CDN Normandie-Rouen, les 8 et 9 avril

Thomas Jolly dirige avec énergie et talent une version expressionniste, drôle et grinçante, de la pièce dans laquelle Evgueni Schwartz montre la puissance désolante de la servitude volontaire. Un spectacle aussi brillant que terrible.

« Et de tant d’indignités que les bêtes elles-mêmes ne supporteraient pas si elles les sentaient, vous pourriez vous délivrer si vous essayiez, même pas de vous délivrer, seulement de le vouloir. Soyez résolus à ne plus servir, et vous voilà libres. Je ne vous demande pas de le pousser, de l’ébranler, mais seulement de ne plus le soutenir, et vous le verrez, tel un grand colosse dont on a brisé la base, fondre sous son poids et se rompre. » dit La Boétie dans le Discours de la servitude volontaire qu’il adresse aux « pauvres gens misérables, peuples insensés, nations opiniâtres à votre mal et aveugles à votre bien », parmi lesquels nous aurions tort de croire ne pas compter. Voilà sans doute pourquoi l’on frémit d’entendre les applaudissements enthousiastes qui saluent l’excellent spectacle de Thomas Jolly, quand on sait que quasi un tiers de l’électorat français a le projet de voter pour l’extrême droite d’ici quelques semaines. 

photo du Théâtre National de Strasbourg :

Les Ressorts du fascisme, du philosophe américain Jason Stanley (dont la traduction en français vient de sortir aux éditions Eliott) montre l’actualité d’une réalité politique que la pièce de Schwartz, écrite à Moscou en 1944, illustre avec éclat : stigmatisation et criminalisation des minorités et des populations pauvres (les tziganes, éradiqués par le Dragon), mise au pas des intellectuels (l’archiviste Charlemagne, qui accepte le sacrifice de sa fille à l’appétit libidineux du tyran), réécriture nostalgique d’un passé mythifié et obsession sécuritaire. La Boétie, Schwartz, Stanley : comment le peuple peut-il être à ce point sourd aux alarmes, à moins de jouir sous le joug ?
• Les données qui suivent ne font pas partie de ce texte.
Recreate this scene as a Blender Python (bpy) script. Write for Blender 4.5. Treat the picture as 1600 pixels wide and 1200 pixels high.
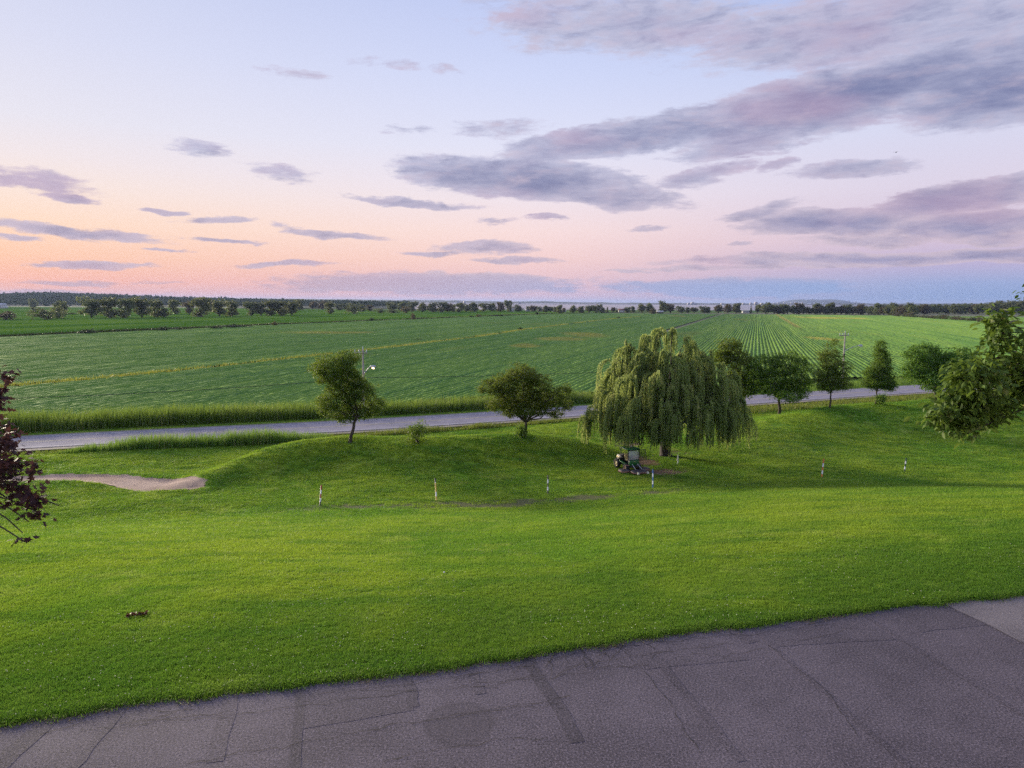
import bpy, math, random
import numpy as np
from mathutils import Vector, Matrix

# ------------------------------------------------------------------ clearing
for _o in list(bpy.data.objects):
    bpy.data.objects.remove(_o)
SC = bpy.context.scene
COL = SC.collection
R = math.radians
rng = np.random.default_rng(7)
random.seed(7)

# ------------------------------------------------------------------ camera
F = 1100.0                      # focal length in photograph pixels (1600 wide)
CAM_Z = 15.0
PITCH = math.atan((600 - 472) / F)
ROLL = R(0.22)
cam = bpy.data.cameras.new('camera')
cam.sensor_width = 36.0
cam.lens = F / 1600 * 36.0
cam.clip_start = 0.1
cam.clip_end = 120000
cam_ob = bpy.data.objects.new('camera', cam)
COL.objects.link(cam_ob)
cam_ob.matrix_world = (Matrix.Translation((0, 0, CAM_Z)) @ Matrix.Rotation(math.pi / 2 - PITCH, 4, 'X')
                       @ Matrix.Rotation(ROLL, 4, 'Z'))
SC.camera = cam_ob
CAM_M = np.array(cam_ob.matrix_world)[:3, :3]


def ray(px, py):
    d = np.array([(px - 800) / F, -(py - 600) / F, -1.0])
    return CAM_M @ d


def az_el(px, py):
    d = ray(px, py)
    return math.degrees(math.atan2(d[0], d[1])), math.degrees(math.atan2(d[2], math.hypot(d[0], d[1])))


def at(px, py, z):
    d = ray(px, py)
    t = (z - CAM_Z) / d[2]
    return np.array([d[0] * t, d[1] * t, z])


def at_depth(px, py, y):
    d = ray(px, py)
    t = y / d[1]
    return np.array([d[0] * t, y, CAM_Z + d[2] * t])


# ------------------------------------------------------------------ view
SC.view_settings.view_transform = 'Standard'
SC.view_settings.look = 'None'
SC.view_settings.exposure = 0.6
SC.view_settings.gamma = 1.0
SC.view_settings.use_curve_mapping = False
SC.render.engine = 'CYCLES'
SC.cycles.use_denoising = False
SC.cycles.use_adaptive_sampling = True
SC.cycles.adaptive_threshold = 0.02
SC.cycles.sample_clamp_indirect = 2.0
SC.cycles.sample_clamp_direct = 6.0
SC.cycles.max_bounces = 5
SC.cycles.diffuse_bounces = 2
SC.cycles.transmission_bounces = 4
SC.cycles.volume_bounces = 0
SC.cycles.caustics_reflective = False
SC.cycles.caustics_refractive = False


# ------------------------------------------------------------------ node helper
def s2l(c):
    out = []
    for v in c[:3]:
        v = v / 255.0
        out.append(v / 12.92 if v <= 0.04045 else ((v + 0.055) / 1.055) ** 2.4)
    return (out[0], out[1], out[2], 1.0)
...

Un théâtre de souffle et de feu

Thomas Jolly s’inscrit dans la veine de ceux qui parlent haut et clair, et sa mise en scène joue avec autant de subtilité que d’éclat de l’angoisse et de l’épouvante. Tonnerre sonore et éclairs éblouissants, décors aux motifs géométriques et costumes qui rappellent la noirceur de Nosferatu, jeu aux gestes brusques et aux mimiques grimaçantes d’une troupe de comédiens ultra doués, qui tiennent le rythme de ce délire expressionniste avec une fougue irrésistible et une drôlerie décapante : tout concourt à tenir le spectateur en haleine, même si l’on se doute bien que rien ne change lorsque tout change…

Le Dragon le sait, son successeur le sait, les notables collabos et le peuple résigné le savent. Le Dragon est en l’homme : lorsque ses têtes en carton-pâte tombent des cintres, on sursaute, certes, mais on se rendort illico à l’abri d’une tyrannie reconstituée, même sous les oripeaux sympathiques d’une démocratie de pacotille.

Thomas Jolly fait du théâtre et se garde de transformer son spectacle en meeting, hormis quelques clins d’œil à l’actualité sanitaire. Là est aussi la force de son travail, qui interroge le politique en artiste et établit, avec ce nouvel opus, la puissance corrosive du théâtre, même quand on croit pouvoir le faire taire en le fermant. Gardons espoir que le sort de la liberté ne dépende pas seulement, comme chez Schwartz, de la lucidité des chats et du courage obstiné des ânes…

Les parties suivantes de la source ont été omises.